「また、仏の弟子たちの順位は、大乗であろうと、小乗であろうと、第一は比丘、第二は比丘尼、第三は優婆塞、第四は優婆夷と、そうなっている。この順位は、天上界のものも人間界のものもみな知っているところで、昔から変わりはない。とするならば、仏弟子の第二位たる比丘尼は、転輪聖王にもすぐれ、帝釈天にもすぐれたものであろう。及ばないところはありえないのである。しかるに、いま比丘尼は入るべからずとする道場をみれば、田夫・野人・農夫・樵夫などもやたらに入っており、ましてや国王・大臣・百官・宰相などは勿論である。田夫などと比丘尼と、その学問を論じ、位階を論じたならば、その優劣はどうであろうか。たとい世俗の立場からいっても、仏法の立場からいっても、比丘尼のそれには、田夫・野人はとても及びもつかない。このはなはだしい困難は、この小国において見るところであって、三界の慈父たる仏の御弟子が、この国では道場に入ることを許されないなど、まことに悲しむべきことではある。」(道元:正法眼蔵・礼拝骨髄)

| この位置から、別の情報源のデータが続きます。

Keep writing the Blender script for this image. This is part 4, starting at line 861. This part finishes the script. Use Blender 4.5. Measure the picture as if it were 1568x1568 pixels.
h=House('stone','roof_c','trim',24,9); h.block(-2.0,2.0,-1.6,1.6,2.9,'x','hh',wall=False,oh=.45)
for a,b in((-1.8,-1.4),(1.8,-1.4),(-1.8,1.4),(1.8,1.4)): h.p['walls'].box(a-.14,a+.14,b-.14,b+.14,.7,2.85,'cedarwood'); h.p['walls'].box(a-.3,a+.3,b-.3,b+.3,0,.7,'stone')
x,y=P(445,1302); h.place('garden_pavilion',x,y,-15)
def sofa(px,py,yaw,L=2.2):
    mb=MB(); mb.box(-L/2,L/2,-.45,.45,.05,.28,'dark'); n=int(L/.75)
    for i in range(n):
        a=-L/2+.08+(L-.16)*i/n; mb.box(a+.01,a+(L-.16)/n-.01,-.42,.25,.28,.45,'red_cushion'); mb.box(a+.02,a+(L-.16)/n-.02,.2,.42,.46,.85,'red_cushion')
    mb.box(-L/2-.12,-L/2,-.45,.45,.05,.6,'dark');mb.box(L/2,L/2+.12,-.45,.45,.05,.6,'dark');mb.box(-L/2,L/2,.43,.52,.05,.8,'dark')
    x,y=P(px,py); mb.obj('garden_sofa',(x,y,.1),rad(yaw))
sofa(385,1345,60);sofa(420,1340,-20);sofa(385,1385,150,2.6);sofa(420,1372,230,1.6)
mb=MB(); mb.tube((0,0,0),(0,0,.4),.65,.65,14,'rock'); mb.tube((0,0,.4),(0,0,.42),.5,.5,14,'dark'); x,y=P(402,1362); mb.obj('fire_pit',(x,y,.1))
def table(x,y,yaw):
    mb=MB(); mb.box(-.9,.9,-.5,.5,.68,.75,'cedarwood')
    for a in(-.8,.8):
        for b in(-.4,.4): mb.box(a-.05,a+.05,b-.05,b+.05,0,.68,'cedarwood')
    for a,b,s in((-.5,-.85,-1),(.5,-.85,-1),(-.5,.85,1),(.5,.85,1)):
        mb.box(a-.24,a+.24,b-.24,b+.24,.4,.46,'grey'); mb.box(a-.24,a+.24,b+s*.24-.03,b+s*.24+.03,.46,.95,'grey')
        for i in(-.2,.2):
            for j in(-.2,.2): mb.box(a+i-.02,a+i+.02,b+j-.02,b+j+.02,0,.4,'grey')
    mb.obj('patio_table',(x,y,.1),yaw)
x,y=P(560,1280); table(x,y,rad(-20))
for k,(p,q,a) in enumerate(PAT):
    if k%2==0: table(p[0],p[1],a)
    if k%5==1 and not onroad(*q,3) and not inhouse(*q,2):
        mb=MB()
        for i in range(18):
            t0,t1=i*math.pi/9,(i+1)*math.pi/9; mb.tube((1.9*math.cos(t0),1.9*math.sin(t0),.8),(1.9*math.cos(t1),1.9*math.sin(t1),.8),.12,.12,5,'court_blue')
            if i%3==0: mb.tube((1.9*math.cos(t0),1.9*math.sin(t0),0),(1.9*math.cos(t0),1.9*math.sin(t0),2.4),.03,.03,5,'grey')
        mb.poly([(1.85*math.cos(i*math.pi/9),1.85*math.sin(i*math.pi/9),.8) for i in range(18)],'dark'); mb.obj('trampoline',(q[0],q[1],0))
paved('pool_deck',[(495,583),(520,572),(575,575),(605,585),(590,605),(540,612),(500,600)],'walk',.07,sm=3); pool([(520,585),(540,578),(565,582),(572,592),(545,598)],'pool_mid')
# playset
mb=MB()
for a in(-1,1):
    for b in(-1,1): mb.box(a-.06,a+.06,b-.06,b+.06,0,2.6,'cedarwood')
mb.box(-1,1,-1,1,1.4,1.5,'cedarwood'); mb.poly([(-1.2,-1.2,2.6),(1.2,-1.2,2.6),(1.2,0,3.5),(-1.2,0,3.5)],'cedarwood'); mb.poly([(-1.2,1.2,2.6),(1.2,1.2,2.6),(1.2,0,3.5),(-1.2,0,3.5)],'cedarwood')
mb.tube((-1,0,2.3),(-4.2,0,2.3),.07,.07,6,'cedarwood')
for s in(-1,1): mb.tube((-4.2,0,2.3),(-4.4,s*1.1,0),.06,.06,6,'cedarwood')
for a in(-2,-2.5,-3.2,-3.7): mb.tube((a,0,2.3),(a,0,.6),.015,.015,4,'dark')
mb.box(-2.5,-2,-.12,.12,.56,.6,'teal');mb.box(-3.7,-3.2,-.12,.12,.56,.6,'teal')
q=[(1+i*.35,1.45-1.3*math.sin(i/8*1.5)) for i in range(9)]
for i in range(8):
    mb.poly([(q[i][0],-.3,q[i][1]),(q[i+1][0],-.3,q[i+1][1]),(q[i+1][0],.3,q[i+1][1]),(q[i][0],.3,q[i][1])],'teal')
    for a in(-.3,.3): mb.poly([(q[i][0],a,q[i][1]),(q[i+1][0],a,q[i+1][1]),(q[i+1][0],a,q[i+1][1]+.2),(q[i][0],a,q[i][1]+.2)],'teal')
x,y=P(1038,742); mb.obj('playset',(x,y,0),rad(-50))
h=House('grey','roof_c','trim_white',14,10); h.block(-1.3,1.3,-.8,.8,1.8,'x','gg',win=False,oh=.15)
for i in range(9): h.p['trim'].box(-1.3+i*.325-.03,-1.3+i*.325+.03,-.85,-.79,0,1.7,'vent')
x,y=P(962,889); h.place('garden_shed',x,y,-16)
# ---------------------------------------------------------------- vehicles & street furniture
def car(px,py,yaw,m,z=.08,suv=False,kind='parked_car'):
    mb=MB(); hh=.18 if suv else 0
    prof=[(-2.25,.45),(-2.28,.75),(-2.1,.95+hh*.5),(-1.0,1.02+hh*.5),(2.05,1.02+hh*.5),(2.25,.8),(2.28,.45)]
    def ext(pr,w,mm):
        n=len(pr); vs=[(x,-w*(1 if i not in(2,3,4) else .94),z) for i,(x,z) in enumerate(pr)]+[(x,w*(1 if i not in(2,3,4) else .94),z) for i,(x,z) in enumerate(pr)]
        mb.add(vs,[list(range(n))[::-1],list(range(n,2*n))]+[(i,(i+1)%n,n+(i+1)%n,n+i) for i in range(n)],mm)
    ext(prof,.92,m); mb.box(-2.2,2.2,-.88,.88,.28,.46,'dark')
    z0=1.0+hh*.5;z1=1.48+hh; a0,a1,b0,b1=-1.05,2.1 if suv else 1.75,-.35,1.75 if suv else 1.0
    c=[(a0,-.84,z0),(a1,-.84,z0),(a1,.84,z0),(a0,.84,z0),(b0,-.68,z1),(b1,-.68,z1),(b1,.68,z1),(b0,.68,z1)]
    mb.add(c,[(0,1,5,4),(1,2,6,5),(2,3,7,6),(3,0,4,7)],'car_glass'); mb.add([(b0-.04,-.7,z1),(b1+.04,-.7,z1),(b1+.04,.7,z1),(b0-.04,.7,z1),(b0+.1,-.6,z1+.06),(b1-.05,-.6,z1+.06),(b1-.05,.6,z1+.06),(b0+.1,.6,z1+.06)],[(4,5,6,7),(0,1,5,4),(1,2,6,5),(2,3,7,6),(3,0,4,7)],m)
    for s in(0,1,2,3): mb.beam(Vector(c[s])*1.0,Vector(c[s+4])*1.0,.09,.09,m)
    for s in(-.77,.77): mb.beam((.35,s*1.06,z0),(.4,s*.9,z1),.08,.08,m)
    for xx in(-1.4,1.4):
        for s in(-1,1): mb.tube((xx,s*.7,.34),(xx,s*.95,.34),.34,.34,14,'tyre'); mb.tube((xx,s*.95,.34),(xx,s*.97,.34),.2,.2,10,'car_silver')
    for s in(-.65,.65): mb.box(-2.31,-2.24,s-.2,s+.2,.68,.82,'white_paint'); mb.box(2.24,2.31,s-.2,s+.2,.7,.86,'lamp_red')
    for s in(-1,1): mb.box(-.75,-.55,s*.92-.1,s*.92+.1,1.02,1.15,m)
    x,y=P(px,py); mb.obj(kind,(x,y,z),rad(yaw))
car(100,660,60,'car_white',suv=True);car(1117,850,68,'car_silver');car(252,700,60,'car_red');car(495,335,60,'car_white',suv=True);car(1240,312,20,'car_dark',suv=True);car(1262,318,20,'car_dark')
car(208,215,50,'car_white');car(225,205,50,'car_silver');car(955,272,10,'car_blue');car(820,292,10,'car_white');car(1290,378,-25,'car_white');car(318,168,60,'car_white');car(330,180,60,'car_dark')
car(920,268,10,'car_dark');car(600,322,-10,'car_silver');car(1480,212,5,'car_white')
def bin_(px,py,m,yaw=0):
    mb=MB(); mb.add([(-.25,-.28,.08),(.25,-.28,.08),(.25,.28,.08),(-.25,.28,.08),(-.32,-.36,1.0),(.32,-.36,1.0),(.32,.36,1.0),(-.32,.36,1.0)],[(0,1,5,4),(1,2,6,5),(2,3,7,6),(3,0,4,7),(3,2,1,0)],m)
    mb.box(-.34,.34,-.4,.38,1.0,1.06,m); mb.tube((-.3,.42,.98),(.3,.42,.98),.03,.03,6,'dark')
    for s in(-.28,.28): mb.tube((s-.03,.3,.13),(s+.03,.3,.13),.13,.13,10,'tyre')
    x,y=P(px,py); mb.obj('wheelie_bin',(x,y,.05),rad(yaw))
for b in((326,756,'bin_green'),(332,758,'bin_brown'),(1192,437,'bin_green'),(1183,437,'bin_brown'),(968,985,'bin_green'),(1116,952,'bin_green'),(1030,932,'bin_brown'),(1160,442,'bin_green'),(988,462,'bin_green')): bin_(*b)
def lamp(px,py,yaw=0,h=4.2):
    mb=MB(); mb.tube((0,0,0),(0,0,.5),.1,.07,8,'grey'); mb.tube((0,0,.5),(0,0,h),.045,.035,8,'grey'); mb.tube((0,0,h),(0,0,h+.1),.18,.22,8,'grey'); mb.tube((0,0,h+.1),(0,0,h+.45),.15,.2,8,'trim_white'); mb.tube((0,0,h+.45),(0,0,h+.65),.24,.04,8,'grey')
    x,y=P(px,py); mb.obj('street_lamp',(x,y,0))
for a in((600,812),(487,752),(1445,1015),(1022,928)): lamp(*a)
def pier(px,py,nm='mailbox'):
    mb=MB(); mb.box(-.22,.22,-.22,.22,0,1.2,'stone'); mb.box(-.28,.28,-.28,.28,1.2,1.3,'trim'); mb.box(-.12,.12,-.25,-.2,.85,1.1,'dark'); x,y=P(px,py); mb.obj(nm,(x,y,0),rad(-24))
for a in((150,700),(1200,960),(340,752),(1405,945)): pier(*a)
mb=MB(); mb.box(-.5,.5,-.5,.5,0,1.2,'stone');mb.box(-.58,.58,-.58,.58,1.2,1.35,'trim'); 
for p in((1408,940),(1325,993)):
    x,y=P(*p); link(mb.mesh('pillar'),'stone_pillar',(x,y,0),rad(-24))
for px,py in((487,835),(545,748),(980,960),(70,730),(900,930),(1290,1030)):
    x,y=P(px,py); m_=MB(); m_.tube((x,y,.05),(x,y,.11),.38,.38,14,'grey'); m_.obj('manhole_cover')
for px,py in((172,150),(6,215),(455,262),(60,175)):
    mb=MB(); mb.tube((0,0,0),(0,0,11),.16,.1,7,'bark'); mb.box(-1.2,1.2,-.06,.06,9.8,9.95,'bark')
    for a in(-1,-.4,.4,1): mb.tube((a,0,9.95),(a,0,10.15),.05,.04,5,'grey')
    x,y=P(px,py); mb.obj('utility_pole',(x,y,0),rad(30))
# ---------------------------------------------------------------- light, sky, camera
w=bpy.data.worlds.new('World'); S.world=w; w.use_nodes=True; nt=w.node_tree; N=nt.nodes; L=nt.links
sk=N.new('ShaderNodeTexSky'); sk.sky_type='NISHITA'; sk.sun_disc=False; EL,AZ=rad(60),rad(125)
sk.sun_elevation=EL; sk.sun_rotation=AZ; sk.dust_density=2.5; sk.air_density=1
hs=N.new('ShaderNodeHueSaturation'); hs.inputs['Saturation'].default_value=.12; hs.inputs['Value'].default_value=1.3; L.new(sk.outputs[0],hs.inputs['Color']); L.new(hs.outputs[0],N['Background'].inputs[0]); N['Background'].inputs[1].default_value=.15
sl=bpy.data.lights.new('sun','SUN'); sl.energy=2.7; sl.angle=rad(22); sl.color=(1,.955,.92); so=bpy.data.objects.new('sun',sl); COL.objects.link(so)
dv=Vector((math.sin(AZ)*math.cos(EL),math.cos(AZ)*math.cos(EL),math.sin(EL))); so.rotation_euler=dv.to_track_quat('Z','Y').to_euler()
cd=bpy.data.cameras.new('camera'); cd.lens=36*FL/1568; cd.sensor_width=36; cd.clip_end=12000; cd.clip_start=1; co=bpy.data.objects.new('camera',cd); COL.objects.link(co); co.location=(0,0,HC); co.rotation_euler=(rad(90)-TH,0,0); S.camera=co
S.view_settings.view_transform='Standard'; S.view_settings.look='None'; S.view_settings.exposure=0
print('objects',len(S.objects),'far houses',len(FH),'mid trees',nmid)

原文「また仏弟子の位は、菩薩にもあれ、たとひ声聞にもあれ、第一比丘、第二比丘尼、第三優婆塞、第四優婆夷、かくのごとし。この位、天上・人間ともにしれり、ひさしくきこえたり。しかあるを、仏弟子第二の位は転輪聖王よりもすぐれ、釈提桓因よりもすぐるべし。いたざるところあるべからず。いはんや小国辺土の国王・大臣の位にならぶべきにあらず。いま比丘尼いるべからずといふ道場をみるに、田夫・野人・農夫・樵翁みだれ入る。いはんや国王・大臣・百官・宰相、たれか入らざるあらん。田夫等と比丘尼と学道を論じ得位を論ぜんに、勝劣つひにいかん。たとひ世法にて論ずとも、たとひ仏法にて論ずとも、比丘尼のいたらんところへ、田夫野人あへていたるべからず。錯乱のきなはだしき、小国はじめてこのあとをのこす。あはれむべし。三界慈父の長子、小国にきたりてふさぎていたらしめざるとろありき。」